More immediately, Nvidia has signaled it is willing to play ball with Trump’s aggressive attempts to take stakes in major tech companies like Apple and AMD.
Nvidia CEO Jensen Huang said Friday that the company is in talks with the American government to produce a new computer chip, a move that coincides with a joint announcement that the U.S. will take a 10% ownership slice of Intel.
“I’m offering a new product to China for … AI data centers, the follow-on to H20,” Huang said. But he added that “That’s not our decision to make. It’s up to, of course, the United States government.

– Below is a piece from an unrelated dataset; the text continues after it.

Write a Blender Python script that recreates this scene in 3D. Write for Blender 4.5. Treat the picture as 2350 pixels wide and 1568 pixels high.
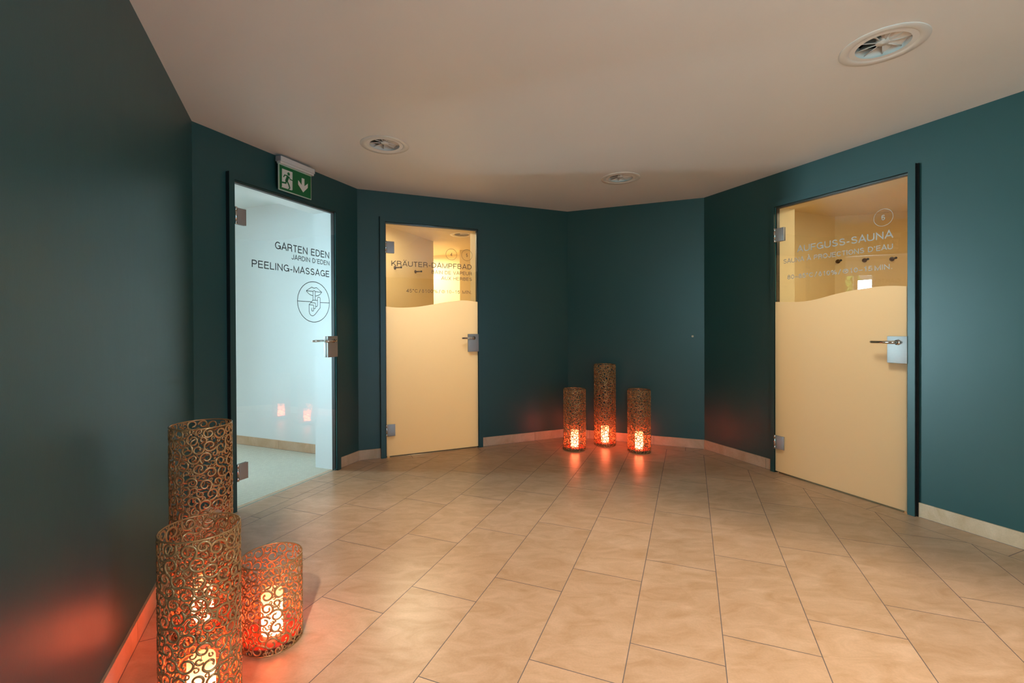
import bpy, bmesh, math, random
import numpy as np
from mathutils import Vector, Matrix

for o in list(bpy.data.objects):
    bpy.data.objects.remove(o)
SC = bpy.context.scene
COL = SC.collection
PI = math.pi
R = random.Random(7)

# ------------------------------------------------------------------ camera
F, PITCH, ROLL, CX, CY, CH = 1053.576, -0.0062, 0.0043, 1162.54, 755.53, 1.182
cr, sr, cp, sp = math.cos(ROLL), math.sin(ROLL), math.cos(PITCH), math.sin(PITCH)
RC = Matrix(((cr, 0, -sr), (0, 1, 0), (sr, 0, cr))) @ Matrix(((1, 0, 0), (0, cp, sp), (0, -sp, cp)))
cam = bpy.data.cameras.new('camera')
cam.sensor_width = 36.0
cam.lens = F / 2350 * 36.0
cam.shift_x = (1175 - CX) / 2350
cam.shift_y = -(784 - CY) / 2350
cam.clip_start = 0.02
camo = bpy.data.objects.new('camera', cam)
rx, ry, rz = RC[0], RC[1], RC[2]
camo.matrix_world = Matrix(((rx[0], rz[0], -ry[0], 0), (rx[1], rz[1], -ry[1], 0), (rx[2], rz[2], -ry[2], CH), (0, 0, 0, 1)))
COL.objects.link(camo)
SC.camera = camo

# ------------------------------------------------------------------ colour management and sky
SC.view_settings.view_transform = 'Standard'
SC.view_settings.look = 'None'
SC.view_settings.gamma = 1.0
SC.view_settings.use_curve_mapping = False
SC.view_settings.exposure = 0.0
sun = bpy.data.lights.new('garden_sun', 'SUN'); sun.energy = 24; sun.angle = 0.02; sun.color = (1, 0.97, 0.9)
suno = bpy.data.objects.new('garden_sun', sun); COL.objects.link(suno)
suno.rotation_euler = Vector((-0.93 * 0.8, 0.37 * 0.8, -0.6)).to_track_quat('-Z', 'Y').to_euler()
world = bpy.data.worlds.new('overcast_sky')
SC.world = world
world.use_nodes = True
world.node_tree.nodes['Background'].inputs[0].default_value = (0.80, 0.92, 1.0, 1)
world.node_tree.nodes['Background'].inputs[1].default_value = 2.0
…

And we’re in dialogue with them, but it’s too soon to know.”
In the wake of Altman’s comments, however, Nvidia’s share price fell to $174 from $182 in 48 hours, as proponents of the AI bubble theory came out in force.
Huge expectations for a huge achiever
Still, no matter how much external pressure Nvidia feels from competitors and a rapidly evolving landscape of technology, it still remains the dominant player because of its sheer size and faster moves out of the starting blocks with its AI.
It also has far more reach and potentially a wider variety of clients for its more diversified set of products.
“[Nvidia] commentary on the demand side… should be more bullish just because their largest customers have all kind of upped their capex guidance over the last few quarters,” Roach told Reuters.
In fact, it is so big and has grown at such a scorching pace that if its quarterly revenue is up less than 70% year over year when it reports Wednesday, the company would likely see its share price fall.
A growth in revenue at that rate would be a major coup for most other companies, 24/7 Wall Street points out—for Nvidia, however, it would alarm investors who are spooked by the idea that it may eventually even slow down.